Effective subscriber acquisition and retention are critical for any publisher trying to build a robust reader-revenue stream. Technology, from clever paywalls to micropayments can play a part in helping sign up paying customers, but a successful subscription marketing team can make or break a publisher’s move into paid content.
A recent article from Matt Broad of subscription solutions firm Piano considers the key roles needed to build that team?
Key roles
Growing digital subscriptions requires cooperation across publishing departments, from editorial to ad sales. However Broad writes that the most successful subscription publishers dedicate people to growing their subscriptions business, allowing them to market ‘nimbly’ with resources in place to constantly optimize their efforts.

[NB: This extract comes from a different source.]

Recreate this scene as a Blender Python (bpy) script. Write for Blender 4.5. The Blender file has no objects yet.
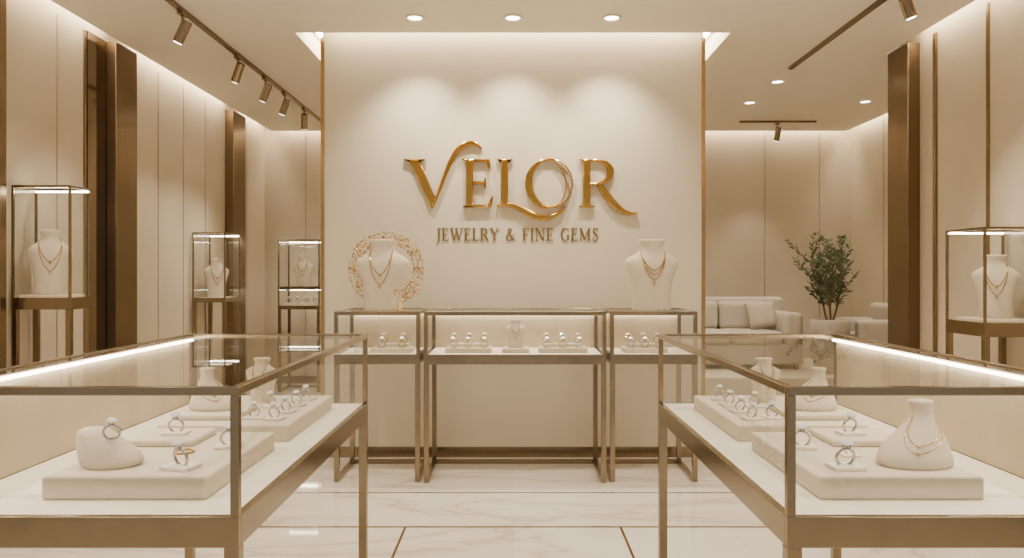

For companies planning to grow their teams, he says the following roles are ‘foundational’:
Head of consumer revenue
Setting group objectives and KPIs, the person in the lead revenue role makes sure subscription marketing campaigns target the right customers, through the right channels with the right messages. They understand what makes the product valuable to users and have an overview of everything that drives subscription sales, from marketing campaigns to product pricing.
Marketing manager
Overseeing day-to-day campaigns, the marketing manager identifies target audiences and executes campaigns that ‘target, engage, and convert’ users throughout the customer journey. Broad says they should have a background in digital marketing or audience engagement and, alongside running campaigns, should be able to iterate and improve efforts to enhance sales and retain users.
Creative support
A creative eye helps build a ‘frictionless’ user experience and ensure that the look, feel and messaging of marketing campaigns are aligned. Developers and designers can often be shared resources, so whenever possible, templates with content fields should be developed to allow the subscription marketing team to update messaging and run new tests or promotions without the need for creative support.
Data team
Broad says it is useful to have data analysts working across functions to help the subscription marketing team understand their audience segments and what information they have about them. Data teams can help identify low-hanging fruit and help build out additional campaigns. Long term, the data team plays a critical role in benchmarking KPIs like cost of acquisition, customer lifetime value and retention rates.
Tech team
Having the technical resources to support the subscription team is important, from the basics of order processing to collecting the data required for making strategic recommendations around pricing. A strong tech team understands organizational systems and processes and how relevant data is leveraged throughout the business. They ensure integrations are working and that data is transferred correctly between systems.
Team success
The right subscription marketing team, working across departments, can help publishers achieve reader revenue growth and retention targets. And with the subscriptions sales and audience engagement experience in place, they can advise on performance improvements and the introduction of trials and promotions.
Broad’s key advice in building a subscription marketing team is that:
If there’s a single most important factor in successfully marketing a subscription program, it’s having a top leader in the newsroom and someone on the business side engaged and in agreement that subscriptions are the priority.